EWEA Offshore is a biennial event that unites the whole of the wind energy value chain under one roof. The event attracts thousands of offshore wind energy professionals from Europe and beyond including manufacturers, developers, operations and maintenance, and logistics and installation. This year the event is happening in Copenhagen between 10 and 12 March. Globally, offshore wind is still in an early stage of development. Most of the capacity installed (8.7 GW) is in Europe, in the North, Baltic and Irish Seas. The only other substantial market is in China, although there are developments in Japan, Korea and Taiwan, as well as early movement in the USA.

For example in Japan Marubeni plans to build two offshore wind farms with a combined capacity of 145MW off the northern prefecture of Akita (65MW near the Akita port and 80MW near the Noshiro port). The wind farms are expected to begin operations as soon as 2021. In 2014, the Japanese government implemented a higher, separate tariff for offshore wind projects to encourage growth.

Furthermore, Jeju Energy has announced plans to build an offshore wind farm with a total capacity of 100MW on South Korea's Jeju Island by 2020. The company will also expand its land-based wind projects on the island. According to the company the goal is to make Jeju Island carbon-free.

Recently the US Interior Department’s Bureau of Ocean Energy Management (BOEM) held the nation’s fourth competitive lease sale for renewable energy in federal waters offshore of Massachusetts for potential wind energy development. According to an analysis prepared by the US Department of Energy’s National Renewable Energy Laboratory, if fully developed the area leased could support approximately 2GW of commercial wind generation. Prior to this lease sale, BOEM had awarded five competitive wind energy leases off the Atlantic coast (two offshore Massachusetts–Rhode Island, two offshore Maryland and another offshore Virginia) and it expects to hold another competitive lease sale offshore New Jersey later this year.

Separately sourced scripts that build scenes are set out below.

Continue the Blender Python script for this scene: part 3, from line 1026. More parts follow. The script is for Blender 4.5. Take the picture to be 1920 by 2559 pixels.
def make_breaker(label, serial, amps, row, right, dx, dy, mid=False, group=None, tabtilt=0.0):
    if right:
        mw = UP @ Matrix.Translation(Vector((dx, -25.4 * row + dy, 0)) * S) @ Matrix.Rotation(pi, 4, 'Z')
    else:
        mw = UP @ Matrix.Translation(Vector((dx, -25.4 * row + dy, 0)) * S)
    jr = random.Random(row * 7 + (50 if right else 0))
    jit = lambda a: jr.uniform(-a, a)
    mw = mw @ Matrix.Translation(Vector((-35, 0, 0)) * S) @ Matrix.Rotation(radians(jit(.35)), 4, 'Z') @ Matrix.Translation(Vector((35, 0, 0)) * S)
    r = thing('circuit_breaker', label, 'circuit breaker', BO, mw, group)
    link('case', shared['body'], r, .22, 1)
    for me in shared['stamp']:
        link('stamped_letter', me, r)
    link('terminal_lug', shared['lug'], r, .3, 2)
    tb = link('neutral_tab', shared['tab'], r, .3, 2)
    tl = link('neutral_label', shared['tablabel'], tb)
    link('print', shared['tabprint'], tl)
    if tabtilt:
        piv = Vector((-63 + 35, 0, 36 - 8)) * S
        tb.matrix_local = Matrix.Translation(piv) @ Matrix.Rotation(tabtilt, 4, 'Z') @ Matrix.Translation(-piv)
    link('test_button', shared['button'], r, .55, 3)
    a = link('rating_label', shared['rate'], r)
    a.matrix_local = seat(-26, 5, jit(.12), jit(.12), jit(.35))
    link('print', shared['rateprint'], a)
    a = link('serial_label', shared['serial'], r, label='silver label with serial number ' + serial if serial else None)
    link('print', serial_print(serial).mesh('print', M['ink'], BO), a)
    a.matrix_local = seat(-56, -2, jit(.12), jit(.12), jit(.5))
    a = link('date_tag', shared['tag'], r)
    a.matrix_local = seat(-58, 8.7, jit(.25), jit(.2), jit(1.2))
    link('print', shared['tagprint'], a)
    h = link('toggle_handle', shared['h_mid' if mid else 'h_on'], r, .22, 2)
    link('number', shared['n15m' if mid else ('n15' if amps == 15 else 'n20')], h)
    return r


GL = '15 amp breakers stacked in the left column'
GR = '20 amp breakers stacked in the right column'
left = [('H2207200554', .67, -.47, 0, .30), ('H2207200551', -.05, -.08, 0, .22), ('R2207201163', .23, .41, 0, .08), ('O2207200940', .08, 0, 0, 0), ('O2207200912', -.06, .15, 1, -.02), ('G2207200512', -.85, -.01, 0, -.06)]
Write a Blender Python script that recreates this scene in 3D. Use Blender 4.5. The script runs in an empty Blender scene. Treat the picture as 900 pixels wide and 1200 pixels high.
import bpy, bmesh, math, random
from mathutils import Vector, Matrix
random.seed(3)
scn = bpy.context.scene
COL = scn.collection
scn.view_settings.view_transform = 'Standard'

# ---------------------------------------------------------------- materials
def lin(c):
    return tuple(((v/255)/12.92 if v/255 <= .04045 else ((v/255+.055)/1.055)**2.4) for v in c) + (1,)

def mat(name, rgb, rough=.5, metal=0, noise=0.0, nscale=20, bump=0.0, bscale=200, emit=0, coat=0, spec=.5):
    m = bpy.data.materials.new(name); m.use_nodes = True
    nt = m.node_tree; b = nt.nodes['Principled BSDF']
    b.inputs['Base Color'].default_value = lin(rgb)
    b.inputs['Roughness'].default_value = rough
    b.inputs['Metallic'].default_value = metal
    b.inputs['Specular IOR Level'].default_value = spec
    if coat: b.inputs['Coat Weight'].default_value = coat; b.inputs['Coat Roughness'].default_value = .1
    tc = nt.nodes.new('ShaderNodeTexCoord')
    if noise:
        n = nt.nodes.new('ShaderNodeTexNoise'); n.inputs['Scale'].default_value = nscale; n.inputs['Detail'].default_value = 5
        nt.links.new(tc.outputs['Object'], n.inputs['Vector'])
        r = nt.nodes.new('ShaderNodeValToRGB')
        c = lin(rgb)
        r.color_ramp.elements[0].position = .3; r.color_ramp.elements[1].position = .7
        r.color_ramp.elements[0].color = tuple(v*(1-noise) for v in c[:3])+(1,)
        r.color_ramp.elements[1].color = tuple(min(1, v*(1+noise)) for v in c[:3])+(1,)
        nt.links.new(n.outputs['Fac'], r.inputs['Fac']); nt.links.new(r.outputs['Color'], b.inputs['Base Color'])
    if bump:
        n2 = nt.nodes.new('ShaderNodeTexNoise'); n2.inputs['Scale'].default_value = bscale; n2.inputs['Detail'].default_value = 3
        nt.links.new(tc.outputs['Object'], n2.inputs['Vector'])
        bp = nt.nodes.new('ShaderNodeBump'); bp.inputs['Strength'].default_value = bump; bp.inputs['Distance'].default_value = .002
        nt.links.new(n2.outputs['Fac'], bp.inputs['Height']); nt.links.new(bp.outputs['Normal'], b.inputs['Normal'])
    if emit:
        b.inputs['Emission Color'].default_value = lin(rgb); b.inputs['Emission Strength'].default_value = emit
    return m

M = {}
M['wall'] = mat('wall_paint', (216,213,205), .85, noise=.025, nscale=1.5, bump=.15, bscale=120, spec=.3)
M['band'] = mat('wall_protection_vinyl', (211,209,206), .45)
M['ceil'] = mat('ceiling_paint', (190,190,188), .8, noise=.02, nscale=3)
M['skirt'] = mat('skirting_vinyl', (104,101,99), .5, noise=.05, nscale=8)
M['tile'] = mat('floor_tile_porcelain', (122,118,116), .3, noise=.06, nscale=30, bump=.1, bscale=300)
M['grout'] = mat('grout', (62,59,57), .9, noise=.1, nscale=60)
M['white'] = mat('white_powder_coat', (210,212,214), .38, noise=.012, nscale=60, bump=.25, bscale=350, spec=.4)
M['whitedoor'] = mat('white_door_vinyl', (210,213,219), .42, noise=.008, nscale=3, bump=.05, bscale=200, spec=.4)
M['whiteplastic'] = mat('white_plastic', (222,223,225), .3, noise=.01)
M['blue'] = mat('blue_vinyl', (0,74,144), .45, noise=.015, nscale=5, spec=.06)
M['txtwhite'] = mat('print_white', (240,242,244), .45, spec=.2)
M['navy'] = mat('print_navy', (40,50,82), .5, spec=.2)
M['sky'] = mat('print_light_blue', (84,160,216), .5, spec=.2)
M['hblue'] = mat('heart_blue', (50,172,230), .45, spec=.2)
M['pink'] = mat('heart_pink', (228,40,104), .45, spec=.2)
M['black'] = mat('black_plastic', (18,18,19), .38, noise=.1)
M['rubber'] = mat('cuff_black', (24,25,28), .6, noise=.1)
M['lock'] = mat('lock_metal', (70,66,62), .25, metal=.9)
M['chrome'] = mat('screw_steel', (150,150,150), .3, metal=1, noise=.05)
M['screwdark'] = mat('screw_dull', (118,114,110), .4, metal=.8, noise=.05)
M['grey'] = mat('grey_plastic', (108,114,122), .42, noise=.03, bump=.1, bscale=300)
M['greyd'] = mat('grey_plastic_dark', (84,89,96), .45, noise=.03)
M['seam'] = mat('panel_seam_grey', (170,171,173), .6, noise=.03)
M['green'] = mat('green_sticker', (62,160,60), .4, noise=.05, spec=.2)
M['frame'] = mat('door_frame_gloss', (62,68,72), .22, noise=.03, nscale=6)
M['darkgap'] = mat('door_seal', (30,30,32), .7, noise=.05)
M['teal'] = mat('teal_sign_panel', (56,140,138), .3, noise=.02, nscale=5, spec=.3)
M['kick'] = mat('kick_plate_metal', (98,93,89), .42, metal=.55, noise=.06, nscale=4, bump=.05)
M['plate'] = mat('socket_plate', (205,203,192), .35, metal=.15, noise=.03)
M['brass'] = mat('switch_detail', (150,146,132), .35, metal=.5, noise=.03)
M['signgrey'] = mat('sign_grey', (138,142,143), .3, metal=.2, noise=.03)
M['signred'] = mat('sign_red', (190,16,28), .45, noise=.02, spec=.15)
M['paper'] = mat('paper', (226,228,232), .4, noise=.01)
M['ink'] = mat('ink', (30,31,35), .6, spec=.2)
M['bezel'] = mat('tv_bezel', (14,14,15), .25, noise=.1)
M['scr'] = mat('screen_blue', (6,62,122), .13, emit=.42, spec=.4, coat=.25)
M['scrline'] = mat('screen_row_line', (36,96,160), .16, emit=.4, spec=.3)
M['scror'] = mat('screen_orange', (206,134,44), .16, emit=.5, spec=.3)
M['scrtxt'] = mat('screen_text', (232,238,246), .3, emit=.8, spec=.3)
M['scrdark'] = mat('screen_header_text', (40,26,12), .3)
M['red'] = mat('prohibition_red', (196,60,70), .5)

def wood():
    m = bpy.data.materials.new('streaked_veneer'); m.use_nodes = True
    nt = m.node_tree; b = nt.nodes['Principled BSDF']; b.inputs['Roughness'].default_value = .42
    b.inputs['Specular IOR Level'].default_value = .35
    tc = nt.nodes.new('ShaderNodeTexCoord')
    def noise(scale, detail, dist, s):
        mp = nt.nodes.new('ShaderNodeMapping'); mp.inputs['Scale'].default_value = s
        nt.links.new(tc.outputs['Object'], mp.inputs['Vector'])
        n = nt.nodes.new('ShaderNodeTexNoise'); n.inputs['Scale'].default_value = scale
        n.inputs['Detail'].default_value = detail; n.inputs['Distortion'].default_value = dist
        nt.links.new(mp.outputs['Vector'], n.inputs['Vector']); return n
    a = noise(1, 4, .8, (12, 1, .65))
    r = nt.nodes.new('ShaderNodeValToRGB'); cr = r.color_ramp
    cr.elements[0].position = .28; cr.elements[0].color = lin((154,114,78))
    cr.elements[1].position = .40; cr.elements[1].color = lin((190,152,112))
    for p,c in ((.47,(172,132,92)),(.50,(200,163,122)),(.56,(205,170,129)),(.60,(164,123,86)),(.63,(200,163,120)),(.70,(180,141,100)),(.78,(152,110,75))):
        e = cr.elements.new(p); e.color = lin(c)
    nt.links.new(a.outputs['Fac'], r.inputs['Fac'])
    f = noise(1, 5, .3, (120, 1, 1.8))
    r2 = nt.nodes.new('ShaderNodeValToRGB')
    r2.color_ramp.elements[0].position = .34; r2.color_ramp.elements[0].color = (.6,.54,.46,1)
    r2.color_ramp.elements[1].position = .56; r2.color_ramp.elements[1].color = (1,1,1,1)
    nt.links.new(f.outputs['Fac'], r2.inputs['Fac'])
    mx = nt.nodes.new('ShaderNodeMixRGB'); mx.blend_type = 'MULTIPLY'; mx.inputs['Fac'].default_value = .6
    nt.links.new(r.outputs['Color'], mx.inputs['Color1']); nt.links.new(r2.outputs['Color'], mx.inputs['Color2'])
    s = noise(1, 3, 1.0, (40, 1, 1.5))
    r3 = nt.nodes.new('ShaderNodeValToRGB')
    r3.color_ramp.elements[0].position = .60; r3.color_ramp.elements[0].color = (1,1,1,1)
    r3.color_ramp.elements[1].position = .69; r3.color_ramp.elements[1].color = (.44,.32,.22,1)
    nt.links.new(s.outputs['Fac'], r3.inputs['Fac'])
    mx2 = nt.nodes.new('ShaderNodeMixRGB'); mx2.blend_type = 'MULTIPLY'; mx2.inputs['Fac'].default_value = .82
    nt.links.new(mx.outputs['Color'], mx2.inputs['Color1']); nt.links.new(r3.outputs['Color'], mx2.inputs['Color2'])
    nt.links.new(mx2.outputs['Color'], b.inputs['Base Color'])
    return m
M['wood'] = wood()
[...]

GWEC has projected that by 2020 offshore wind will be about 10% of global installed capacity. Onshore wind has matured over the years and become competitive with other energy sources. Offshore wind has not reached this stage yet. As with all new technologies, the capital costs are high, and there is still a great deal of technical and management learning required to bring costs down to competitive levels. In this issue we present two articles related to technical developments for the offshore market. On page 22 AdBm Technologies, working with WPD and Ballast Nedam, demonstrates its new underwater noise abatement system during pile-driving operations in the construction of the Butendiek Offshore Wind Farm in the North Sea. And on page 27 Dr Azadeh Attari and Dr Paul Doherty from GDG, Ireland, investigate the feasibility of self-buoyant concepts for foundations.

EWEA Offshore offers a range of conference sessions and networking events which provide the opportunity to source new suppliers, find business partners or catch up on new developments. I hope to see you there but if you cannot make it we will keep you updated on new developments in future issues.